25. Yargılama makamları, yargılamanın taraflarının ileri sürdüğü iddiaları ve gösterdikleri delilleri gereği gibi incelemek zorundadır. Bununla birlikte belirli bir davaya ilişkin olarak delilleri değerlendirme ve gösterilmek istenen delilin davayla ilgili olup olmadığına karar verme yetkisi esasen derece mahkemelerine aittir. Mevcut yargılamada geçerli olan delil sunma ve inceleme yöntemlerinin adil yargılanma hakkına uygun olup olmadığını denetlemek Anayasa Mahkemesinin görevi kapsamında olmayıp Anayasa Mahkemesinin görevi başvuru konusu yargılamanın bütünlüğü içinde adil olup olmadığının değerlendirilmesidir (Muhittin Kaya ve Muhittin Kaya İnşaat Taahhüt Madencilik Gıda Turizm Pazarlama Sanayi ve Ticaret Ltd. Şti., B. No: 2013/1213, 4/12/2013, § 27).

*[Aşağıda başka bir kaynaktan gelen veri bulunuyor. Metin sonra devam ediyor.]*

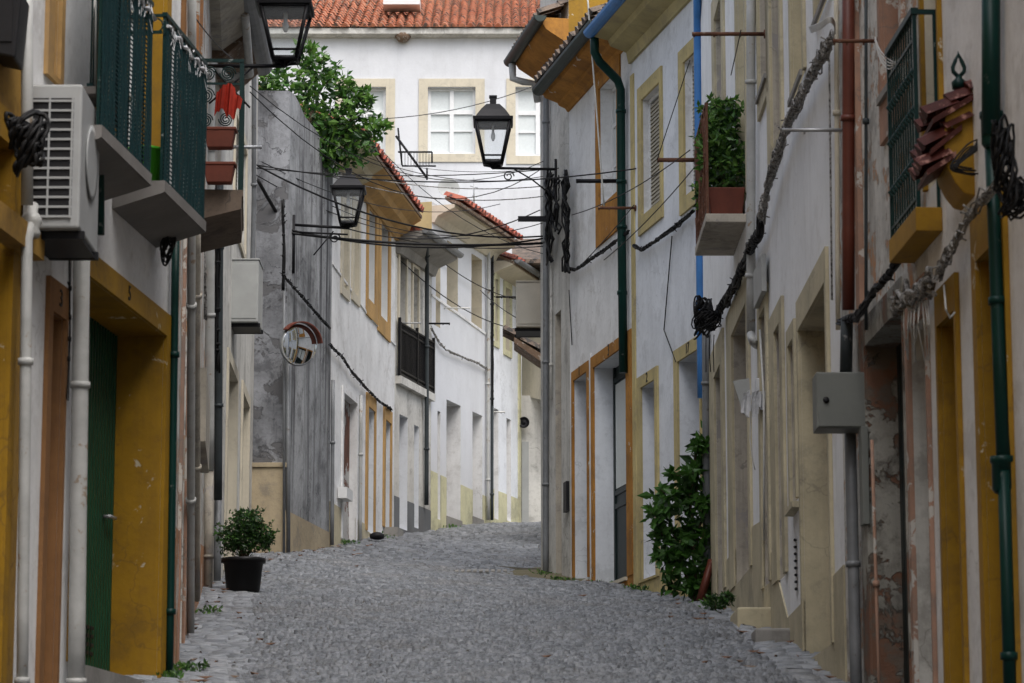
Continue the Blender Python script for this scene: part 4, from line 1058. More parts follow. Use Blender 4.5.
# lamp over the street centre, on the R6 wall
c = at(494, 168, 45.2); wp = w6.on(557, 171, 0); wp2 = w6.on(547, 196, 0)
c2 = Vector((c.x, wp.y-.1, c.z)); Yl = wp.y
c = at(493, 168, Yl); ax = Vector((1,0,0))
lantern('black lantern street lamp hanging over the street in front of the big white building', c, .62, 1.16,
        [([c, Vector((wp.x, Yl, c.z-.02))], .022), ([Vector((c.x+.33, Yl, c.z-.02)), Vector((c.x+.60, Yl, c.z-.18)), Vector((wp2.x, Yl, c.z-.38))], .012), ([Vector((wp.x-.02, Yl, c.z-.5)), Vector((wp.x-.02, Yl, c.z+.14))], .02)], (c+Vector((.24,0,-.13)), .085, ax))
# lamp on the grey garden wall
Yl = 44.3; c = at(348, 228, Yl); wx = wG1.P(wG1.L*.1, 0, 0).x
lantern('black lantern street lamp on an arm from the weathered grey wall', c, .53, .93,
        [([c+Vector((0,0,.0)), Vector((wx, Yl, c.z+.05))], .022), ([c+Vector((.0,0,-.1)), Vector((wx, Yl, c.z-.06))], .014), ([Vector((wx+.32, Yl, c.z-.42)), c+Vector((-.22,0,-.05))], .010), ([Vector((wx+.015, Yl, c.z-.7)), Vector((wx+.015, Yl, c.z+.2))], .025)], (c+Vector((-.2,0,-.16)), .085, ax))
# near lamp at the top left
Yl = 28.5; c = at(285, 66, Yl); wx = wL3.P(Yl-22.1, 0, 0).x
lantern('large black lantern street lamp cut by the top edge, nearest on the left', c, .54, .93,
        [([c, Vector((wx, Yl, c.z))], .020), ([Vector((wx+.1, Yl, c.z-.38)), c+Vector((-.30,0,-.0))], .010), ([Vector((wx+.5, Yl, c.z-.42)), Vector((wx+.15,Yl,c.z-.05))], .010)], None)

# --- air conditioners
def ac_unit(label, lo, hi, mat, front='-y', grille=True, bracket=True, wallx=None):
    t = thing('air_conditioner', label, 'air conditioner', ((lo[0]+hi[0])/2, (lo[1]+hi[1])/2, lo[2]))
    MB().box(lo, hi).build('casing', M[mat], t, bevel=.015)
    x0, y0, z0 = lo; x1, y1, z1 = hi
    if grille:
        b = MB(); b.box((x0+.03, y0-.004, z0+.07), (x1-.05, y0-.0005, z1-.09)); b.build('coil_recess', M['black'], t)
        b = MB(); n = 12; hgt = (z1-z0-.18)
        for i in range(n+1):
            z = z0+.07+hgt*i/n; b.box((x0+.03, y0-.016, z-.007), (x1-.05, y0-.0045, z+.007))
        for x in (x0+.03, x0+(x1-x0)*.42, x1-.062): b.box((x, y0-.02, z0+.06), (x+.012, y0-.0165, z1-.08))
        b.build('grille', M[mat], t)
        b = MB(); b.lathe((x1+.001, (y0+y1)/2, (z0+z1)/2+.05), [(.22,0),(.24,.012),(.20,.012)], 24, axis=(1,0,0)); b.build('fan_guard', M[mat], t)
    else:
        b = MB(); b.box((x0+.03, y0-.008, z0+.05), (x1-.03, y0-.001, z1-.05)); b.build('side_panel', M[mat], t, bevel=.004)
        b = MB(); b.box((x0-.0, y0-.012, z1+.001), (x1+.01, y1, z1+.02)); b.build('top_cover', M[mat], t, bevel=.004)
    if bracket:
        b = MB()
        for y in (y0+.08, y1-.12): b.box((x0-.02, y, z0-.05), (x1+.02, y+.04, z0-.001)); b.box((x0-.02, y+.005, z0-.3), (x0+.02, y+.035, z0-.05)) if wallx else None
        b.box((x0, y0+.12, z0-.045), (x1, y1-.12, z0-.03))
        b.build('bracket', M['iron'], t)
    return t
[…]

26. Jandarma Kriminal Laboratuvarından alınan rapor yeterli görülerek Adli Tıp Kurumundan rapor alınması talebi Mahkeme tarafından reddedilmiştir. Başvurucunun bilirkişi raporuna karşı itirazlarını sunma imkânı bulduğu görülmüştür. Ayrıca yargılama sürecine bir bütün olarak bakıldığında başvurucunun delillerini ve iddialarını sunma fırsatı bulamadığına dair bir olguya rastlanmadığı dikkate alındığında silahların eşitliği ilkesine yönelik bir ihlal olmadığının açık olduğu sonucuna ulaşılmıştır.
27. Açıklanan gerekçelerle başvurunun bu kısmının diğer kabul edilebilirlik koşulları yönünden incelenmeksizin açıkça dayanaktan yoksun olması nedeniyle kabul edilemez olduğuna karar verilmesi gerekir.
V. HÜKÜM
Açıklanan gerekçelerle;
A. 1. Hakkaniyete uygun yargılanma hakkının ihlal edildiğine ilişkin iddianın açıkça dayanaktan yoksun olması nedeniyle KABUL EDİLEMEZ OLDUĞUNA,
2. Silahların eşitliği ilkesinin ihlal edildiğine ilişkin iddianın açıkça dayanaktan yoksun olması nedeniyle KABUL EDİLEMEZ OLDUĞUNA,
B. Yargılama giderlerinin başvurucu üzerinde BIRAKILMASINA 13/1/2022 tarihinde OYBİRLİĞİYLE karar verildi.